46 As he traveled through Galilee, he came to Cana, where he had turned the water into wine. There was a government official in nearby Capernaum whose son was very sick. 47 When he heard that Jesus had come from Judea to Galilee, he went and begged Jesus to come to Capernaum to heal his son, who was about to die.

48 Jesus asked, “Will you never believe in me unless you see miraculous signs and wonders?”

49 The official pleaded, “Lord, please come now before my little boy dies.”

50 Then Jesus told him, “Go back home. Your son will live!” And the man believed what Jesus said and started home.

51 While the man was on his way, some of his servants met him with the news that his son was alive and well. 52 He asked them when the boy had begun to get better, and they replied, “Yesterday afternoon at one o’clock his fever suddenly disappeared!” 53 Then the father realized that that was the very time Jesus had told him, “Your son will live.” And he and his entire household believed in Jesus. 54 This was the second miraculous sign Jesus did in Galilee after coming from Judea.
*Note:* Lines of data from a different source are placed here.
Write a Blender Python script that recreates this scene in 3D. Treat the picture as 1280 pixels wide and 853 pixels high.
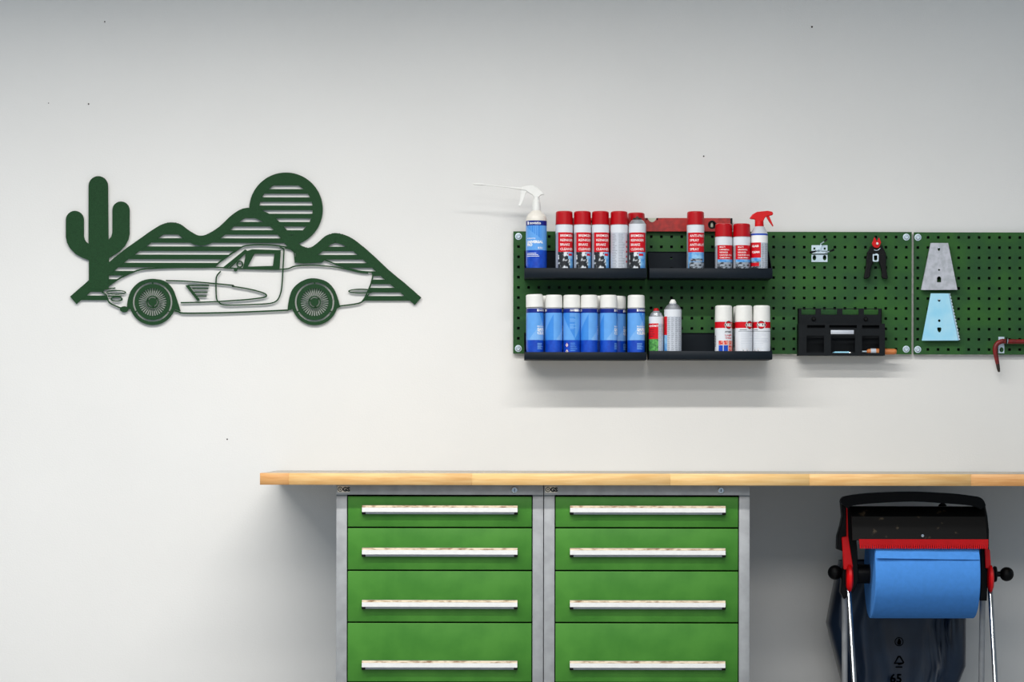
import bpy, bmesh, math, random
from mathutils import Vector, Matrix
from mathutils.geometry import tessellate_polygon

for o in list(bpy.data.objects):
    bpy.data.objects.remove(o)
SC = bpy.context.scene
COL = SC.collection
R = math.radians
random.seed(7)

# ------------------------------------------------------------------ camera
S0, D, HZ, YH = 0.00297, 10.0, 1.05, 545.0      # metres per pixel on the wall, distance, eye height, horizon row
cd = bpy.data.cameras.new('camera')
cam = bpy.data.objects.new('camera', cd)
COL.objects.link(cam)
cam.location = (0, -D, HZ)
cam.rotation_euler = (R(90), R(-0.1), 0)
cd.sensor_width = 36.0
cd.lens = 36.0 * D / (1280 * S0)
cd.shift_y = (YH - 426.5) / 1280.0
cd.clip_end = 60
SC.camera = cam

# ------------------------------------------------------------------ world (daylight from the open workshop behind the camera)
wd = bpy.data.worlds.new('world')
SC.world = wd
wd.use_nodes = True
wd.node_tree.nodes['Background'].inputs[0].default_value = (0.60, 0.79, 1.0, 1)
wd.node_tree.nodes['Background'].inputs[1].default_value = 0.46

# ------------------------------------------------------------------ lamps: fluorescent rows under the ceiling
def area(name, loc, sx, sy, power, col, rot=(0, 0, 0), spread=180):
    l = bpy.data.lights.new(name, 'AREA')
    l.shape = 'RECTANGLE'
    l.spread = R(spread)
    l.size, l.size_y, l.energy, l.color = sx, sy, power, col
    o = bpy.data.objects.new(name, l)
    o.location, o.rotation_euler = loc, rot
    COL.objects.link(o)
    return o
LAMPS = [((-0.95, -2.35, 3.5), 4.6, 0.16, 0.049, 216, (1.0, 0.975, 0.94)), ((-0.9, -3.6, 3.52), 4.8, 0.5, 0.095, 102, (1.0, 0.975, 0.94)),
         ((0.7, -6.4, 3.5), 4.6, 2.2, 0.01, 205, (1.0, 0.975, 0.94))]
for lc, ll, lw, sk, pw, co in LAMPS: area('tube_light', lc, ll, lw, pw, co)

vs = SC.view_settings
vs.view_transform = 'Standard'
vs.look = 'None'
vs.gamma = 1.0
vs.use_curve_mapping = False
vs.exposure = 0.0

# ------------------------------------------------------------------ pixel helpers: a point seen at (px, py) at depth d in front of the wall
def sc(d): return S0 * (D - d) / D
def X(px, d): return (px - 640.0) * sc(d)
def Z(py, d): return HZ + (YH - py) * sc(d)
def P(px, py, d): return Vector((X(px, d), -d, Z(py, d)))

# ------------------------------------------------------------------ materials
def lin(c):
    c = c / 255.0
    return c / 12.92 if c <= 0.04045 else ((c + 0.055) / 1.055) ** 2.4
def rgb(r, g, b): return (lin(r), lin(g), lin(b), 1.0)
M = {}
def mat(name, c, rough=0.5, metal=0.0, var=0.06, scale=40.0, bump=0.0, bscale=200.0, spec=0.5, c2=None, lo=0.35, hi=0.65, stretch=None, coat=0.0, transmission=0.0, alpha=1.0):
    m = bpy.data.materials.new(name)
    m.use_nodes = True
    nt = m.node_tree
    b = nt.nodes['Principled BSDF']
    b.inputs['Roughness'].default_value = rough
    b.inputs['Metallic'].default_value = metal
    b.inputs['Specular IOR Level'].default_value = spec
    b.inputs['Coat Weight'].default_value = coat
    b.inputs['Transmission Weight'].default_value = transmission
    tc = nt.nodes.new('ShaderNodeTexCoord')
    mp = nt.nodes.new('ShaderNodeMapping')
    if stretch: mp.inputs['Scale'].default_value = stretch
    nt.links.new(tc.outputs['Object'], mp.inputs['Vector'])
    n = nt.nodes.new('ShaderNodeTexNoise')
    n.inputs['Scale'].default_value = scale
    n.inputs['Detail'].default_value = 4
    nt.links.new(mp.outputs[0], n.inputs['Vector'])
    r = nt.nodes.new('ShaderNodeValToRGB')
    base = rgb(*c)
    if c2 is None:
        a = tuple(min(1, x * (1 - var)) for x in base[:3]) + (1,)
        z = tuple(min(1, x * (1 + var)) for x in base[:3]) + (1,)
    else:
        a, z = base, rgb(*c2)
    r.color_ramp.elements[0].color, r.color_ramp.elements[1].color = a, z
    r.color_ramp.elements[0].position, r.color_ramp.elements[1].position = lo, hi
    nt.links.new(n.outputs['Fac'], r.inputs['Fac'])
    nt.links.new(r.outputs['Color'], b.inputs['Base Color'])
    if bump > 0:
        n2 = nt.nodes.new('ShaderNodeTexNoise')
        n2.inputs['Scale'].default_value = bscale
        n2.inputs['Detail'].default_value = 3
        nt.links.new(mp.outputs[0], n2.inputs['Vector'])
        bp = nt.nodes.new('ShaderNodeBump')
        bp.inputs['Strength'].default_value = bump
        bp.inputs['Distance'].default_value = 0.002
        nt.links.new(n2.outputs['Fac'], bp.inputs['Height'])
        nt.links.new(bp.outputs[0], b.inputs['Normal'])
    M[name] = m
    return m

mat('wall_paint', (226, 225, 222), 0.85, var=0.015, scale=1.5, bump=0.25, bscale=160, spec=0.25)
mat('floor_concrete', (140, 142, 144), 0.55, var=0.1, scale=6)
mat('ceiling_paint', (215, 215, 212), 0.9, var=0.02, scale=3)
mat('art_green', (30, 64, 36), 0.6, var=0.30, scale=420, lo=0.3, hi=0.7, spec=0.15)
mat('peg_green', (36, 78, 40), 0.5, c2=(46, 94, 38), scale=9, spec=0.25)
mat('drawer_green', (52, 112, 32), 0.45, c2=(66, 126, 42), scale=9, spec=0.3)
mat('steel_grey', (156, 158, 160), 0.5, metal=0.25, var=0.10, scale=22)
mat('steel_grey_dark', (96, 102, 106), 0.5, metal=0.25, var=0.08, scale=22)
mat('chrome', (205, 208, 210), 0.22, metal=1.0, var=0.04)
mat('zinc', (205, 222, 232), 0.4, metal=0.35, var=0.06, scale=120)
mat('gap_black', (8, 9, 10), 0.8)
mat('tray_black', (12, 22, 31), 0.55, var=0.08, scale=14, spec=0.2)
mat('box_black', (10, 15, 19), 0.55, var=0.1, scale=20, spec=0.2)
mat('rubber_black', (7, 7, 8), 0.5, spec=0.2)
mat('plastic_black', (5, 5, 6), 0.42, spec=0.14)
mat('cover_black', (6, 7, 8), 0.4, spec=0.15, c2=(120, 104, 82), scale=34, lo=0.64, hi=0.86)
mat('plastic_red', (206, 6, 12), 0.35, var=0.05, spec=0.3)
mat('cap_red', (176, 2, 14), 0.28, var=0.04, spec=0.35)
mat('level_red', (176, 30, 20), 0.45, c2=(140, 22, 16), scale=60)
mat('iron_red', (128, 10, 12), 0.45, c2=(96, 16, 14), scale=70)
mat('iron_dark', (60, 52, 46), 0.5, metal=0.5, var=0.15)
mat('cap_white', (228, 228, 224), 0.4, var=0.02)
mat('bottle_white', (225, 220, 210), 0.4, var=0.02)
mat('bottle_clear', (196, 200, 206), 0.25, var=0.03)
mat('can_silver', (176, 180, 186), 0.3, metal=0.6, var=0.05)
mat('can_white', (216, 220, 226), 0.35, var=0.02)
mat('print_red', (200, 6, 26), 0.35, var=0.03, spec=0.3)
mat('print_white', (238, 238, 238), 0.4, var=0.02)
mat('print_black', (14, 14, 16), 0.4)
mat('print_grey', (130, 136, 146), 0.4, var=0.08, scale=300)
mat('print_greylight', (190, 196, 206), 0.4, var=0.05, scale=300)
mat('print_photo', (24, 28, 32), 0.35, c2=(214, 220, 226), scale=52, lo=0.47, hi=0.53)
mat('print_photo_blue', (40, 130, 206), 0.35, c2=(150, 200, 232), scale=45)
mat('print_photo_car', (36, 40, 46), 0.35, c2=(150, 160, 172), scale=60, lo=0.45, hi=0.55, stretch=(1, 1, 2.2))
mat('print_photo_green', (36, 92, 40), 0.35, c2=(98, 176, 84), scale=110)
mat('print_photo_fruit', (200, 40, 40), 0.35, c2=(232, 150, 130), scale=150, lo=0.45, hi=0.55)
mat('blue_dark', (2, 34, 128), 0.32, var=0.05)
mat('blue_low', (6, 58, 168), 0.32, c2=(14, 76, 190), scale=50)
mat('blue_mid', (58, 134, 216), 0.32, var=0.03)
mat('blue_light', (94, 158, 226), 0.32, var=0.03)
mat('blue_pale', (122, 174, 230), 0.32, var=0.03)
mat('wood_a', (224, 186, 126), 0.5, c2=(212, 168, 104), scale=9, stretch=(1, 12, 12))
mat('wood_b', (220, 180, 120), 0.5, c2=(206, 158, 96), scale=9, stretch=(1, 12, 12))
mat('wood_c', (206, 156, 98), 0.5, c2=(190, 134, 76), scale=9, stretch=(1, 14, 14))
mat('wood_d', (226, 188, 128), 0.5, c2=(214, 172, 108), scale=8, stretch=(1, 12, 12))
mat('wood_sheen', (168, 158, 142), 0.4, c2=(150, 140, 124), scale=9, stretch=(1, 12, 12), coat=0.2)  # greyed to paint wall sheen on the top and cut warm bounce
mat('wood_sheen_pale', (180, 170, 152), 0.4, c2=(164, 152, 134), scale=9, stretch=(1, 12, 12), coat=0.2)
mat('wood_handle', (206, 132, 72), 0.45, c2=(188, 104, 52), scale=30, stretch=(1, 8, 8))
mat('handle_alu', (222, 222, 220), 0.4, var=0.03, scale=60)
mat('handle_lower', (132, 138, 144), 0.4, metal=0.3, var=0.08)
mat('label_worn', (196, 180, 156), 0.6, c2=(120, 88, 58), scale=38, lo=0.44, hi=0.68, stretch=(1, 1, 3))
mat('sticker', (232, 222, 204), 0.5, var=0.04)
mat('plate_steel', (176, 180, 186), 0.5, metal=0.25, c2=(196, 198, 206), scale=45, lo=0.4, hi=0.6)
mat('plate_blue', (150, 216, 244), 0.4, c2=(176, 226, 246), scale=14)  # pale blue; on the toothed plate it paints in reflected glare
mat('paper_blue', (68, 132, 206), 0.85, var=0.04, scale=60, bump=0.1, bscale=300, spec=0.2)
mat('paper_core', (120, 150, 196), 0.85, var=0.05, spec=0.2)
mat('bag_plastic', (14, 26, 44), 0.28, c2=(22, 40, 62), scale=5, spec=0.5)
mat('leg_chrome', (150, 153, 156), 0.2, metal=1.0, var=0.04)
mat('bag_print', (1, 1, 2), 0.8, spec=0.0)
mat('vial', (190, 196, 176), 0.2, var=0.03)

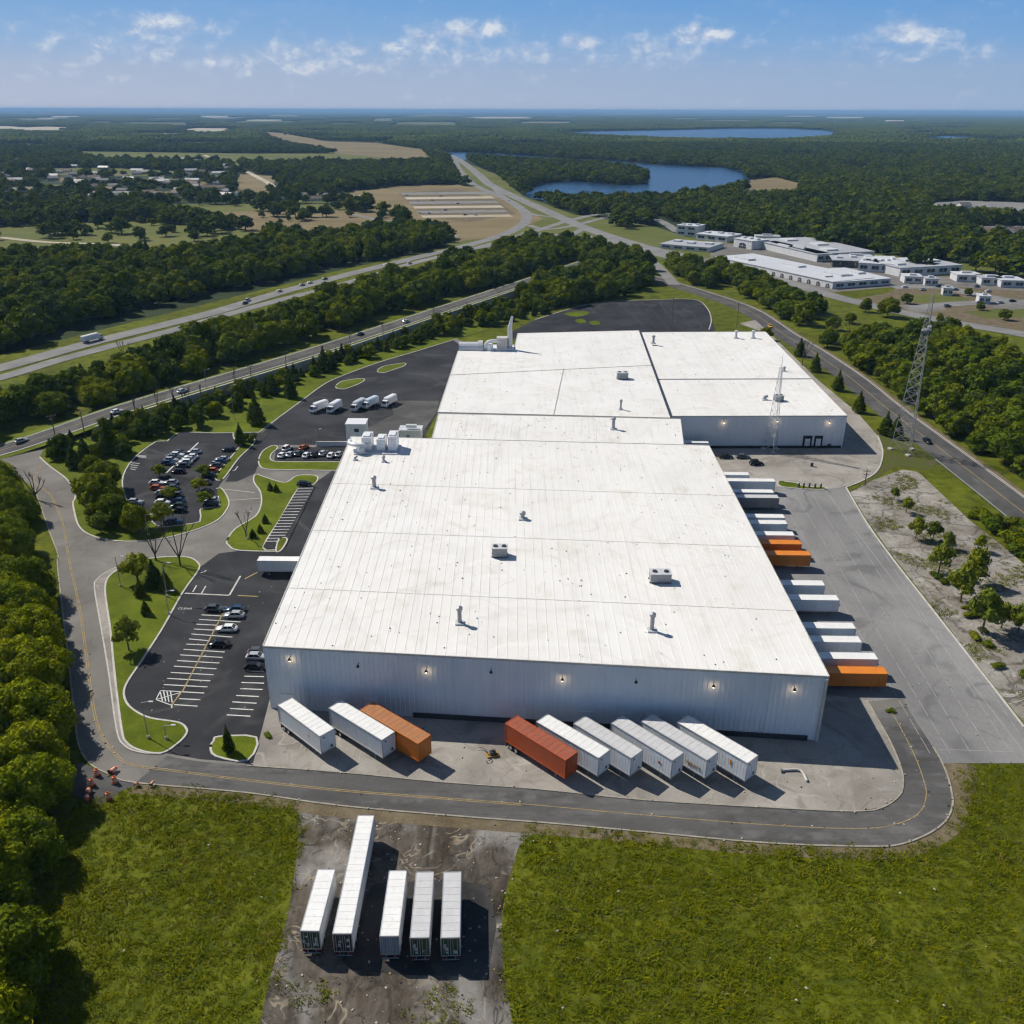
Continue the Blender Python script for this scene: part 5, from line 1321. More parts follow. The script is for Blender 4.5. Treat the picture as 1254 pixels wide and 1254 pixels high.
HOLES_NP = [np.array(h) for h in WORLD_HOLES]
HOLE_BB = [(h[:, 0].min(), h[:, 0].max(), h[:, 1].min(), h[:, 1].max()) for h in HOLES_NP]
def free(X, Y, px_holes=True):
    bad = np.zeros(X.shape, bool)
    for h, bb in zip(HOLES_NP, HOLE_BB):
        m_ = (X > bb[0]) & (X < bb[1]) & (Y > bb[2]) & (Y < bb[3])
        if m_.any(): bad[m_] |= pip(h, X[m_], Y[m_])
    if px_holes:
        U, Vv = W2P(X, Y)
        for h in PX_HOLES:
            a = np.array(h); m_ = (U > a[:, 0].min()) & (U < a[:, 0].max()) & (Vv > a[:, 1].min()) & (Vv < a[:, 1].max())
            if m_.any(): bad[m_] |= pip(h, U[m_], Vv[m_])
    return ~bad
def fill(px_poly, spacing, jitter=.42, seed=1, holes=True):
    rng = np.random.default_rng(seed); wpoly = GP(px_poly); a = np.array(wpoly)
    xs = np.arange(a[:, 0].min(), a[:, 0].max(), spacing); ys = np.arange(a[:, 1].min(), a[:, 1].max(), spacing * .87)
    X, Y = np.meshgrid(xs, ys); X = X + (np.arange(len(ys)) % 2)[:, None] * spacing / 2
    X = (X + rng.uniform(-jitter, jitter, X.shape) * spacing).ravel(); Y = (Y + rng.uniform(-jitter, jitter, Y.shape) * spacing).ravel()
    ok = pip(wpoly, X, Y); X, Y = X[ok], Y[ok]
    if holes: ok = free(X, Y); X, Y = X[ok], Y[ok]
    return np.stack([X, Y], 1)

BANK = [(GX((131, 520)), 0)]
REG = [  # polygon of trunk feet in the photograph, spacing, height range, kinds, label, group
    ([(-330, 560), (-40, 588), (14, 612), (34, 664), (44, 740), (56, 820), (62, 900), (58, 985), (40, 1040), (54, 1100), (36, 1180), (18, 1270), (-10, 1420), (-500, 1420), (-700, 800)], 5.6, (7.5, 12), 'near', 'leafy broadleaf tree in the dense wood left of the perimeter road', 'trees in the wood beside the perimeter road'),
    ([(118, 536), (131, 528), (226, 497), (330, 468), (408, 441), (490, 414), (571, 388), (645, 368), (760, 356), (770, 362), (700, 374), (640, 392), (560, 408), (490, 427), (420, 449), (390, 459), (330, 487), (262, 512), (225, 520), (160, 545)], 5.6, (3.8, 7), 'mix', 'dark tree in the belt at the foot of the retaining wall', 'trees at the foot of the retaining wall'),
    ([(1560, 800), (1254, 596), (1180, 546), (1140, 516), (1105, 488), (1060, 452), (1096, 425), (1150, 405), (1254, 412), (1420, 440), (1700, 520), (1800, 700)], 8.4, (6, 13), 'wood', 'round green tree in the thick wood right of the right road', 'trees in the wood beyond the right road'),
    ([(1000, 418), (1030, 444), (1090, 490), (1140, 420), (1090, 408), (1060, 410), (1050, 424)], 8, (5, 9), 'wood', 'green tree at the edge of the clearing beyond the right road', 'trees by the clearing'),
    ([(-200, 560), (0, 534), (66, 517), (158, 489), (237, 463), (330, 432), (408, 406), (505, 376), (600, 355), (640, 345), (640, 372), (700, 374), (770, 362), (812, 345), (806, 318), (751, 290), (698, 290), (640, 304), (575, 322), (516, 341), (400, 376), (300, 406), (229, 430), (192, 446), (168, 455), (131, 466), (66, 484), (0, 503), (-200, 552)], 8.8, (6.5, 14), 'wood', 'tall round green tree in the belt between highway and walled road', 'trees between the highway and the walled road'),
    ([(-300, 318), (0, 318), (100, 314), (230, 313), (330, 300), (480, 288), (520, 274), (582, 281), (575, 292), (498, 311), (420, 325), (330, 345), (250, 362), (180, 379), (90, 402), (0, 432), (-300, 520)], 9.6, (7, 15), 'wood', 'round green tree in the broad forest belt beyond the highway', 'trees in the forest beyond the highway'),
    ([(860, 322), (905, 338), (975, 366), (1010, 385), (985, 400), (958, 390), (930, 372), (896, 352), (868, 338)], 7.5, (7, 11), 'wood', 'dark tree in the clump between the right road and the white complex', 'trees between the right road and the white complex'),
    ([(812, 322), (850, 333), (878, 344), (866, 354), (830, 346), (804, 334)], 7.5, (7, 12), 'wood', 'round tree between the rear lot and the junction road', 'trees behind the rear lot'),
    ([(815, 300), (870, 312), (905, 326), (890, 332), (850, 322), (812, 314)], 8.5, (7, 11), 'wood', 'round tree along the junction road in front of the white complex', 'trees in front of the white complex'),
    ([(880, 395), (905, 384), (925, 393), (960, 420), (950, 425)], 30, (6, 8), 'wood', 'small tree on the verge behind the annex', 'trees on the verge'),
]
cand = []
for k, (poly, sp, hr, kind, label, group) in enumerate(REG):
    P = fill(poly, sp, .40, 20 + k)
    for (x, y) in P: cand.append((y * y + x * x, x, y, RNG.uniform(*hr), kind, k))
cand.sort()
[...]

Today’s passage shows the popularity of Jesus. People had seen the wonderful things he had done and they welcomed him. In his travels he came across a government official whose son was very sick.

Jesus encounters this government official whose son is sick. The man asks Jesus to heal his son, and Jesus responds by asking, “Will you never believe in me unless you see miraculous signs and wonders?” Elsewhere in the Gospels, we hear of how the Pharisees and teachers of the law ask Jesus to show them a miraculous sign, they want him to remove all doubt from the question. But Jesus refers to them as “evil” and “faithless” because of it (Matthew 12:38-45).

What I’m learning is that Jesus came to re-establish a trusting, faithful relationship with God’s beloved children. But those who fold their arms and stamp their feet, demanding miraculous signs as a foundation for their trust, have missed something that is true of every relationship.

In a relationship if your love is based on performance and not a commitment to your beloved’s heart, then it is no love at all. It’s wrong to treat our relationship with God like a business transaction; if you do this, then I’ll do this, because God is interested in restoring intimacy of the deepest kind with us. Demanding that God perform for us to win our love is wrong; trusting him because we’ve “tasted and seen” his heart is right.

Today I consider if I have any of this un-trusting attitude in my life. As I reflect on this question, my first reaction may not be one who is demanding to see a miraculous sign, but I still have not trusted him with every aspect of my life to him. I believe I still have areas of my life that I am not letting him fully control and lead.  I will think more on these areas and consider why.